And then, in that very very rare case, the customer pays one cent more, or one cent less, and nothing bad happens? And since all amounts are in a whole number of cents, you can round to an integer after each such multiplication, and the floating point imprecision doesn't slowly add up. You could even subtract some epsilon before rounding to ensure no customers are never negatively affected by rounding.

Maybe I'm getting this all wrong, as I've never had to work with a register, nor do I have any experience with the software involved, but I hardly see the problem in accumulating a few cents of inaccuracy over time.


This is exactly the scheme from Office Space - minus a decimal shifted the wrong direction...

The problem is accumulating that inaccuracy when there are well-known, battle-tested libraries and data-types available specifically to avoid that problem. Except, maybe not as well-known as they ought to be...

People these days tend to have no idea how numbers are actually stored in bits and bytes. I'm more likely to find an English major who would be able to remember Big-Endian vs Little-Endian (albeit in the original Swiftian context) than a web developer who has any idea what that means. Forget about mantissas and exponents in floating point, or two's complement integers.


Paying taxes on your purchase is a very rare case?

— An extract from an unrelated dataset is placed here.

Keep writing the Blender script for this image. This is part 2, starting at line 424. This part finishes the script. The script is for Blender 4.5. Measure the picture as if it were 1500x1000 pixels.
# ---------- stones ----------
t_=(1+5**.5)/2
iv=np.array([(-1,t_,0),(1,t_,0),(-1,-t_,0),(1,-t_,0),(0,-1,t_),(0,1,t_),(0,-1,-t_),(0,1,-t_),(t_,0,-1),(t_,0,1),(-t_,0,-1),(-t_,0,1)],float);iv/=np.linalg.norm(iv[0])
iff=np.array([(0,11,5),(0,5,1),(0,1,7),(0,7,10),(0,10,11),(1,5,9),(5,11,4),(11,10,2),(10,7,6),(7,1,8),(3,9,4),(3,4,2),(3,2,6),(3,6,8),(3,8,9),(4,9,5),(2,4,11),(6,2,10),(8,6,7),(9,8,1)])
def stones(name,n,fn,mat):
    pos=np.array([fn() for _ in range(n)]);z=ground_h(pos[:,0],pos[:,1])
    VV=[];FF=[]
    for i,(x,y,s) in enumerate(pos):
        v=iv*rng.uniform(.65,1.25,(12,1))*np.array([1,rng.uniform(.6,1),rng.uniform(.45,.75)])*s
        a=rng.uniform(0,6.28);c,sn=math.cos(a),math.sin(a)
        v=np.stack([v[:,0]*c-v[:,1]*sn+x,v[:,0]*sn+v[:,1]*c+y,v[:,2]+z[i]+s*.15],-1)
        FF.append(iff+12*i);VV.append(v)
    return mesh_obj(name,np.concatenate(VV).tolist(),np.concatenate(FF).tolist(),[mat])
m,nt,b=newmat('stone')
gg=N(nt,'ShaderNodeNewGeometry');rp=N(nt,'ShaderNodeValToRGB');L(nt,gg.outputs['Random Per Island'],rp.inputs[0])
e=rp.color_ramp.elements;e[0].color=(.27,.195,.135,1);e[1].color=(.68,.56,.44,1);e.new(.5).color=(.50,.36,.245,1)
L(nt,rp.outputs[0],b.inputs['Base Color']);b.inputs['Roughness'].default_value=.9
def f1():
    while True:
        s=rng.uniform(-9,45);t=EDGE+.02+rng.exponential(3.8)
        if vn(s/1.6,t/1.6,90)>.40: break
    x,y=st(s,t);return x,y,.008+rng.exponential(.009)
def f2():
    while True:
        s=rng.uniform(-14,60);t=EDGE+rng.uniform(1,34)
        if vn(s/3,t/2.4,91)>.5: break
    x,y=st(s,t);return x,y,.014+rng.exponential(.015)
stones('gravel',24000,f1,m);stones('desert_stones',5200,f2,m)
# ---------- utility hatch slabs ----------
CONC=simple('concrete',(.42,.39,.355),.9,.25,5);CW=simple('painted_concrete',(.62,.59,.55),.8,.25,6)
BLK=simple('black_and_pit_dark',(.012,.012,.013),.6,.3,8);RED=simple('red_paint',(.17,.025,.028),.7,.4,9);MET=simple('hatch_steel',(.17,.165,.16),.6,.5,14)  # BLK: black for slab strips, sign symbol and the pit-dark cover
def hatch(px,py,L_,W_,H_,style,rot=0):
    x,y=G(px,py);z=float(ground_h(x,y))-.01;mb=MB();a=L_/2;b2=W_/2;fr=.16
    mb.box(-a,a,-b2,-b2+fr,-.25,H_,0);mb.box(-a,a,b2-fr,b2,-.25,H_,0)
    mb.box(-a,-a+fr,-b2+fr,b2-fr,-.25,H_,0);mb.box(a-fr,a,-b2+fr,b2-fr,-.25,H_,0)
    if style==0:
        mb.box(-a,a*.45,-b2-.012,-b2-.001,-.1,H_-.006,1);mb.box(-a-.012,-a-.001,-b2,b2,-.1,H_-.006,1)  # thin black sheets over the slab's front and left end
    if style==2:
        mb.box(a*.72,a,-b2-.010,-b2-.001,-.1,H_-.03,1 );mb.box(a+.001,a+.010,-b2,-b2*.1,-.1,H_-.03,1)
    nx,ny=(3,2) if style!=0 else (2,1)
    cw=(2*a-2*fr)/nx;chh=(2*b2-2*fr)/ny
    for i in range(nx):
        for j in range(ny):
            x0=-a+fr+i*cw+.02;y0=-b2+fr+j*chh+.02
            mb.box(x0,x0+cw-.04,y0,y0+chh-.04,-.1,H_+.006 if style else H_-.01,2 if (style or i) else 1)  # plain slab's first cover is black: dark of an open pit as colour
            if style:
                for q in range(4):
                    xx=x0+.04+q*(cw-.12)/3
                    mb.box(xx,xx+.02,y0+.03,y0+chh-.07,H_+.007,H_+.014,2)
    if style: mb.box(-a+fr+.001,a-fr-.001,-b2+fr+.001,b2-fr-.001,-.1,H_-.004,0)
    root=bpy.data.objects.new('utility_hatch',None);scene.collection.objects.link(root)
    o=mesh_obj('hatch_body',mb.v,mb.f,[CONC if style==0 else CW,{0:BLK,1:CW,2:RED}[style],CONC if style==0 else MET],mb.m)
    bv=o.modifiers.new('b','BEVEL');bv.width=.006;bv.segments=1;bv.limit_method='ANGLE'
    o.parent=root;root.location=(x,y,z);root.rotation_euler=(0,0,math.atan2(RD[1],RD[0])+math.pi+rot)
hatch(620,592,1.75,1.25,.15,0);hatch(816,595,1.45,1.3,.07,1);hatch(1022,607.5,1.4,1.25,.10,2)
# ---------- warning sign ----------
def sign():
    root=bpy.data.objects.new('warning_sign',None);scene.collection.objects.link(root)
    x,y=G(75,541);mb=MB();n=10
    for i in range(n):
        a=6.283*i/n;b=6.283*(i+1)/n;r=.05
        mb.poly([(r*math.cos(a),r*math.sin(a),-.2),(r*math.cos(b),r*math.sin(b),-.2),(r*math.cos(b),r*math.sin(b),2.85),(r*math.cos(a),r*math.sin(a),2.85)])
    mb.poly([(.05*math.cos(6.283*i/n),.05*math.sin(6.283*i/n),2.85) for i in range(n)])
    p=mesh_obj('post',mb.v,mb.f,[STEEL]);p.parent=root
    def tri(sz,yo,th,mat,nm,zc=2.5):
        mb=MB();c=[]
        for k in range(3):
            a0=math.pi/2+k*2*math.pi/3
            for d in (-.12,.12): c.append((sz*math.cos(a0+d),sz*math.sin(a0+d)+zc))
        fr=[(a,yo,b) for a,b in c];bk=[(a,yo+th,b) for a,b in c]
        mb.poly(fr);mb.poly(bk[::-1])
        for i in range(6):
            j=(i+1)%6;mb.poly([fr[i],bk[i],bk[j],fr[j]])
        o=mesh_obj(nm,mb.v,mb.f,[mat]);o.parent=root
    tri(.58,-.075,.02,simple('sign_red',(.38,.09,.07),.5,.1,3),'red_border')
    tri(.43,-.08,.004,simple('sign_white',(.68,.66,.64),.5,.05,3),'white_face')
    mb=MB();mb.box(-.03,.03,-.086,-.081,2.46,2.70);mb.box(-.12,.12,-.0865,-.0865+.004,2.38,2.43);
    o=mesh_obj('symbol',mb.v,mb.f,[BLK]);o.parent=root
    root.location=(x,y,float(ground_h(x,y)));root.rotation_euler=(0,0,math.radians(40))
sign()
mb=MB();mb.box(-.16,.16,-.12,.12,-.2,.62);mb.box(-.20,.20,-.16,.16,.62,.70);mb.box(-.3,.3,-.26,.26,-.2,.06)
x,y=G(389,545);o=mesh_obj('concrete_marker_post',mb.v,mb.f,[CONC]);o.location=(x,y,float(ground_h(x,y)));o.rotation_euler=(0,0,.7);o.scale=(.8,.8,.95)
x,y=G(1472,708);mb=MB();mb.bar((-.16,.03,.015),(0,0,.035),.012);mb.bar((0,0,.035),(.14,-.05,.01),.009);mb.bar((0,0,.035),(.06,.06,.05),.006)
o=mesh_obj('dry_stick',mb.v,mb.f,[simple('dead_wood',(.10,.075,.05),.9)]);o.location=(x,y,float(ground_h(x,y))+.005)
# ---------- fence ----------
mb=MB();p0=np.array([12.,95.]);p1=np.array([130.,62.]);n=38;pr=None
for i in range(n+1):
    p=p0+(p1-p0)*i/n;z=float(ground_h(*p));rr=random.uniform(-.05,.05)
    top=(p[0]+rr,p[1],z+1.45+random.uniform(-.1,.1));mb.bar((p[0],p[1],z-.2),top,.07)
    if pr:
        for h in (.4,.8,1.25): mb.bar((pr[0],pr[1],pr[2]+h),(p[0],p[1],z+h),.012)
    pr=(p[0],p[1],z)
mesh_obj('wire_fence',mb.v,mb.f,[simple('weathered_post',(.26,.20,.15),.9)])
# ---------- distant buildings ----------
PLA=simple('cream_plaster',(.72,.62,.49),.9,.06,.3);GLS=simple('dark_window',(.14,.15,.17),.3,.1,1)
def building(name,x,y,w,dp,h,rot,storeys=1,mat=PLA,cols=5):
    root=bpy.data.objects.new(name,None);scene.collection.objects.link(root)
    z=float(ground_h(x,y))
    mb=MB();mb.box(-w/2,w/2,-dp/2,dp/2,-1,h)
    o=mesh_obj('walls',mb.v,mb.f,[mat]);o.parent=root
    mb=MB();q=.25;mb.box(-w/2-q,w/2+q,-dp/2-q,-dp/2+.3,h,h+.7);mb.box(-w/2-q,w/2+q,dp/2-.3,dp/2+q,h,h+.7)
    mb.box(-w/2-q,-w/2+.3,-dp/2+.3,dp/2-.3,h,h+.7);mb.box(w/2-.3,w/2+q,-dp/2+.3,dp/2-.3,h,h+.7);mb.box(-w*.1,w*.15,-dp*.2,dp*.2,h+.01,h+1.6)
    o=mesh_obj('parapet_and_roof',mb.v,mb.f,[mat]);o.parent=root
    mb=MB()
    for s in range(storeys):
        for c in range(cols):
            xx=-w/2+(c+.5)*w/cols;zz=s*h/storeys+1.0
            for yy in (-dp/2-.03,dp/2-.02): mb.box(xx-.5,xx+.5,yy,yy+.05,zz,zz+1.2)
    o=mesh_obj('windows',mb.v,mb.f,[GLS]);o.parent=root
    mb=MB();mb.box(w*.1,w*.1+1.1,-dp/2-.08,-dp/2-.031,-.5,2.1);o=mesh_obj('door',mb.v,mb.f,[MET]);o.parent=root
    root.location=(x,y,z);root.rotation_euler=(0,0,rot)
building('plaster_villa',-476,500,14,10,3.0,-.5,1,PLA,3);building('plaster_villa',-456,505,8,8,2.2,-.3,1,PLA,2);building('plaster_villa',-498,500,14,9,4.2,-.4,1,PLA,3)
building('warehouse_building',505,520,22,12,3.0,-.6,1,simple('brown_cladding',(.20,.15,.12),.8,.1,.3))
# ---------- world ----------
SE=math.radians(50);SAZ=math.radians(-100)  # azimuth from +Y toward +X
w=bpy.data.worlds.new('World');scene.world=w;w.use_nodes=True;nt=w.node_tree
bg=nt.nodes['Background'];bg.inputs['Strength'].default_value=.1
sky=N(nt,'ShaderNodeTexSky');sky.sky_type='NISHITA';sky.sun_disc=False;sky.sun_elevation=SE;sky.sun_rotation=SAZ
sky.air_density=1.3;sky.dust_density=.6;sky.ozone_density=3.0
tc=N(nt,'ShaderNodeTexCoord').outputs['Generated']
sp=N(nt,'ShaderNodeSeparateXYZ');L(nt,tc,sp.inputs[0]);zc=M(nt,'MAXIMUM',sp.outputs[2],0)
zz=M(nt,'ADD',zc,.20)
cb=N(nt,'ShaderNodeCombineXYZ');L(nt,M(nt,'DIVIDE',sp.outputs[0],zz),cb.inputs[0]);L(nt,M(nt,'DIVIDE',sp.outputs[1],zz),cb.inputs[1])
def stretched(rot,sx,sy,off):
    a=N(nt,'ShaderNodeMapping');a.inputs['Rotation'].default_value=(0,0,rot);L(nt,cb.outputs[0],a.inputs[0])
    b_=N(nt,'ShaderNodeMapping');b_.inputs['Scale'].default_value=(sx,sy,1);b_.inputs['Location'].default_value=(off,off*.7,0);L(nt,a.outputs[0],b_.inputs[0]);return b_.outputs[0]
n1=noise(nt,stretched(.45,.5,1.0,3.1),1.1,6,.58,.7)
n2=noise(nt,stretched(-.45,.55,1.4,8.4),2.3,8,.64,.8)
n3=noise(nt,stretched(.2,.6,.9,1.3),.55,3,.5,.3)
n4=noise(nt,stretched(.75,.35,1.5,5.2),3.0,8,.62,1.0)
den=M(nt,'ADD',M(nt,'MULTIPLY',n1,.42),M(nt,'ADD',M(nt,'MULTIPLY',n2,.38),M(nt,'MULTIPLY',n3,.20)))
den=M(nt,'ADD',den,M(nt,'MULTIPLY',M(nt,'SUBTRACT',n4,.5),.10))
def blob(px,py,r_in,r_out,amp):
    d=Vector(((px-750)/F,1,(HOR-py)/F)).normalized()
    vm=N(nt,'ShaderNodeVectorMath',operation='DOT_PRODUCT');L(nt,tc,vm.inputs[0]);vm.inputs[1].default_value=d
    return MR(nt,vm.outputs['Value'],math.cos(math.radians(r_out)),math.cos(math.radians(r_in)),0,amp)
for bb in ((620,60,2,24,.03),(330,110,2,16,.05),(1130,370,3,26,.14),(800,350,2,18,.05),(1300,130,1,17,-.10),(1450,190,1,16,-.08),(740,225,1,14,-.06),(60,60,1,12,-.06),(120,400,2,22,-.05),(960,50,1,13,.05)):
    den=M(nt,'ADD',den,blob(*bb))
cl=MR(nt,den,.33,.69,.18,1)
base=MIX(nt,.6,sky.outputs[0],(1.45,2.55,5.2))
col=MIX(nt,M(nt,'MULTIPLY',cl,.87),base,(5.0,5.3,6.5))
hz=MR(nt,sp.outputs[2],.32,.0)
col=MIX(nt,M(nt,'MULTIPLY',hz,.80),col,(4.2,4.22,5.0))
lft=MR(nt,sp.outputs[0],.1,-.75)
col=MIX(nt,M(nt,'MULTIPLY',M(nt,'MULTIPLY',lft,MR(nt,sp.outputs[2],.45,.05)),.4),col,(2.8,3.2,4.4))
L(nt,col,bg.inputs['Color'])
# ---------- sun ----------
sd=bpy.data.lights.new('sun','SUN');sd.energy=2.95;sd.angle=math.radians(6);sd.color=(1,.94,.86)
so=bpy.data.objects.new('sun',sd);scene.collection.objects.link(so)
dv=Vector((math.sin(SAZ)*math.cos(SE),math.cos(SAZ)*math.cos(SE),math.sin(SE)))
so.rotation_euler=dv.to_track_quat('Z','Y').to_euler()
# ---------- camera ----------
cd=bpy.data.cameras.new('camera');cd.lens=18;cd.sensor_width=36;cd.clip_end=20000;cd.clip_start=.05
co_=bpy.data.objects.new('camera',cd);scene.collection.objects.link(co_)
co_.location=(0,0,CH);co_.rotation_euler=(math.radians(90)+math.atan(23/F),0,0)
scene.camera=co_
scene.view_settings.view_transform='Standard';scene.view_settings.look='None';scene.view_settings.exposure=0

Anyway, yes, your main thesis right: it's entirely possible to do this with Javascript without screwing it up. But it wasn't in this one particular case.


> Paying taxes on your purchase is a very rare case?

I think the point is that the situation where floating point error changes the result when rounded to cents is rare. Which is true, except when it is not (e.g., if you happen to have a price that tickets commonly hit that results in an error.)